*EXERCISE BRIEF*:
Can the data below be echoed back word for word?
--- BEGIN DATASET SECTION ---
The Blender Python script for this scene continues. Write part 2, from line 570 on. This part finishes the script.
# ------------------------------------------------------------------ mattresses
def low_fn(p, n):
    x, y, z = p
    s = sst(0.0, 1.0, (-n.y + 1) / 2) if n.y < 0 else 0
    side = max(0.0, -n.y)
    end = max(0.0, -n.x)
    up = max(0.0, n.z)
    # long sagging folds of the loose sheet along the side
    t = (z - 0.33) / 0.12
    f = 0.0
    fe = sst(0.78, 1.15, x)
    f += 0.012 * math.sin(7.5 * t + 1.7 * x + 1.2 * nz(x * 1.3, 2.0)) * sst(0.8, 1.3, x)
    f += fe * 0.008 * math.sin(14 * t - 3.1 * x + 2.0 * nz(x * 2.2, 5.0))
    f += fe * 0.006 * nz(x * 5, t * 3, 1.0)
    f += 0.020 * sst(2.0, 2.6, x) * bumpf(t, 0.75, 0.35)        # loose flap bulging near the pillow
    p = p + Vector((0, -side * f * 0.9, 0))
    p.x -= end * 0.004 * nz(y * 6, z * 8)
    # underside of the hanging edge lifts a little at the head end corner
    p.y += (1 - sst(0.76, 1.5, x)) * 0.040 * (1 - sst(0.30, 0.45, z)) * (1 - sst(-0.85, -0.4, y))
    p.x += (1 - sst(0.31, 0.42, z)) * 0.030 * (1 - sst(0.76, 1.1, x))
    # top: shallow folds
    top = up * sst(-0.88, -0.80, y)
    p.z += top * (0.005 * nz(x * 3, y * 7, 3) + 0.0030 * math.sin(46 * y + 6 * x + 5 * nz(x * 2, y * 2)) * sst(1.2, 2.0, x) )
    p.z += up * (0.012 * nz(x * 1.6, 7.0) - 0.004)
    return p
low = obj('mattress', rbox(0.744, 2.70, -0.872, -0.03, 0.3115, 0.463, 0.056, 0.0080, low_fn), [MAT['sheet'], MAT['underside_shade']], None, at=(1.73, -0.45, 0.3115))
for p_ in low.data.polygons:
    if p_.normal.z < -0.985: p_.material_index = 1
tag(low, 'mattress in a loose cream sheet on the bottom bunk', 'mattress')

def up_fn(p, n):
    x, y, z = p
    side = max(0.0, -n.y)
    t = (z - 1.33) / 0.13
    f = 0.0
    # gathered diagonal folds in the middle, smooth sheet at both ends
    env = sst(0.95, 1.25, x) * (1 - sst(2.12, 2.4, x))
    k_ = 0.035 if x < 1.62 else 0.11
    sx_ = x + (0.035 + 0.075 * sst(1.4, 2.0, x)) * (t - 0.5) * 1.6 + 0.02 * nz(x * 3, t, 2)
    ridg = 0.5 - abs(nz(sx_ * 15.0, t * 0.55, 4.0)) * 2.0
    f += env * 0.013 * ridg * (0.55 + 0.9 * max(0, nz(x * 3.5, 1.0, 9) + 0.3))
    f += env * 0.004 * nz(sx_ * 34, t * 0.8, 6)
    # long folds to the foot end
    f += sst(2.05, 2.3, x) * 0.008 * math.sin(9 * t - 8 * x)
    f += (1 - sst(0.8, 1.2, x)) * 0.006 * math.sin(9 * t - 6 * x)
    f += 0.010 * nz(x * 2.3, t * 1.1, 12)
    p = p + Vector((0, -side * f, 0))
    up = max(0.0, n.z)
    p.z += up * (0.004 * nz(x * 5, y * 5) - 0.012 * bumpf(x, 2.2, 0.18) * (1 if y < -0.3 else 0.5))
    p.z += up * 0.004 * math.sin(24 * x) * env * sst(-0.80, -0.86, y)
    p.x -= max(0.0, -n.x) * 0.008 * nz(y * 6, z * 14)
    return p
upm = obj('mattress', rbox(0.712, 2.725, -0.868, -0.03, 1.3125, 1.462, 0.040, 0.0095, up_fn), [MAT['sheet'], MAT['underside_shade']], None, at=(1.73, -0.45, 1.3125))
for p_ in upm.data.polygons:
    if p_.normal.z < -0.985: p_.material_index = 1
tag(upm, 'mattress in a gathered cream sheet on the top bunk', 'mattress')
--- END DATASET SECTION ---
*RESULT OF THE TASK*:
The Blender Python script for this scene continues. Write part 2, from line 570 on. This part finishes the script.
# ------------------------------------------------------------------ mattresses
def low_fn(p, n):
    x, y, z = p
    s = sst(0.0, 1.0, (-n.y + 1) / 2) if n.y < 0 else 0
    side = max(0.0, -n.y)
    end = max(0.0, -n.x)
    up = max(0.0, n.z)
    # long sagging folds of the loose sheet along the side
    t = (z - 0.33) / 0.12
    f = 0.0
    fe = sst(0.78, 1.15, x)
    f += 0.012 * math.sin(7.5 * t + 1.7 * x + 1.2 * nz(x * 1.3, 2.0)) * sst(0.8, 1.3, x)
    f += fe * 0.008 * math.sin(14 * t - 3.1 * x + 2.0 * nz(x * 2.2, 5.0))
    f += fe * 0.006 * nz(x * 5, t * 3, 1.0)
    f += 0.020 * sst(2.0, 2.6, x) * bumpf(t, 0.75, 0.35)        # loose flap bulging near the pillow
    p = p + Vector((0, -side * f * 0.9, 0))
    p.x -= end * 0.004 * nz(y * 6, z * 8)
    # underside of the hanging edge lifts a little at the head end corner
    p.y += (1 - sst(0.76, 1.5, x)) * 0.040 * (1 - sst(0.30, 0.45, z)) * (1 - sst(-0.85, -0.4, y))
    p.x += (1 - sst(0.31, 0.42, z)) * 0.030 * (1 - sst(0.76, 1.1, x))
    # top: shallow folds
    top = up * sst(-0.88, -0.80, y)
    p.z += top * (0.005 * nz(x * 3, y * 7, 3) + 0.0030 * math.sin(46 * y + 6 * x + 5 * nz(x * 2, y * 2)) * sst(1.2, 2.0, x) )
    p.z += up * (0.012 * nz(x * 1.6, 7.0) - 0.004)
    return p
low = obj('mattress', rbox(0.744, 2.70, -0.872, -0.03, 0.3115, 0.463, 0.056, 0.0080, low_fn), [MAT['sheet'], MAT['underside_shade']], None, at=(1.73, -0.45, 0.3115))
for p_ in low.data.polygons:
    if p_.normal.z < -0.985: p_.material_index = 1
tag(low, 'mattress in a loose cream sheet on the bottom bunk', 'mattress')

def up_fn(p, n):
    x, y, z = p
    side = max(0.0, -n.y)
    t = (z - 1.33) / 0.13
    f = 0.0
    # gathered diagonal folds in the middle, smooth sheet at both ends
    env = sst(0.95, 1.25, x) * (1 - sst(2.12, 2.4, x))
    k_ = 0.035 if x < 1.62 else 0.11
    sx_ = x + (0.035 + 0.075 * sst(1.4, 2.0, x)) * (t - 0.5) * 1.6 + 0.02 * nz(x * 3, t, 2)
    ridg = 0.5 - abs(nz(sx_ * 15.0, t * 0.55, 4.0)) * 2.0
    f += env * 0.013 * ridg * (0.55 + 0.9 * max(0, nz(x * 3.5, 1.0, 9) + 0.3))
    f += env * 0.004 * nz(sx_ * 34, t * 0.8, 6)
    # long folds to the foot end
    f += sst(2.05, 2.3, x) * 0.008 * math.sin(9 * t - 8 * x)
    f += (1 - sst(0.8, 1.2, x)) * 0.006 * math.sin(9 * t - 6 * x)
    f += 0.010 * nz(x * 2.3, t * 1.1, 12)
    p = p + Vector((0, -side * f, 0))
    up = max(0.0, n.z)
    p.z += up * (0.004 * nz(x * 5, y * 5) - 0.012 * bumpf(x, 2.2, 0.18) * (1 if y < -0.3 else 0.5))
    p.z += up * 0.004 * math.sin(24 * x) * env * sst(-0.80, -0.86, y)
    p.x -= max(0.0, -n.x) * 0.008 * nz(y * 6, z * 14)
    return p
upm = obj('mattress', rbox(0.712, 2.725, -0.868, -0.03, 1.3125, 1.462, 0.040, 0.0095, up_fn), [MAT['sheet'], MAT['underside_shade']], None, at=(1.73, -0.45, 1.3125))
for p_ in upm.data.polygons:
    if p_.normal.z < -0.985: p_.material_index = 1
tag(upm, 'mattress in a gathered cream sheet on the top bunk', 'mattress')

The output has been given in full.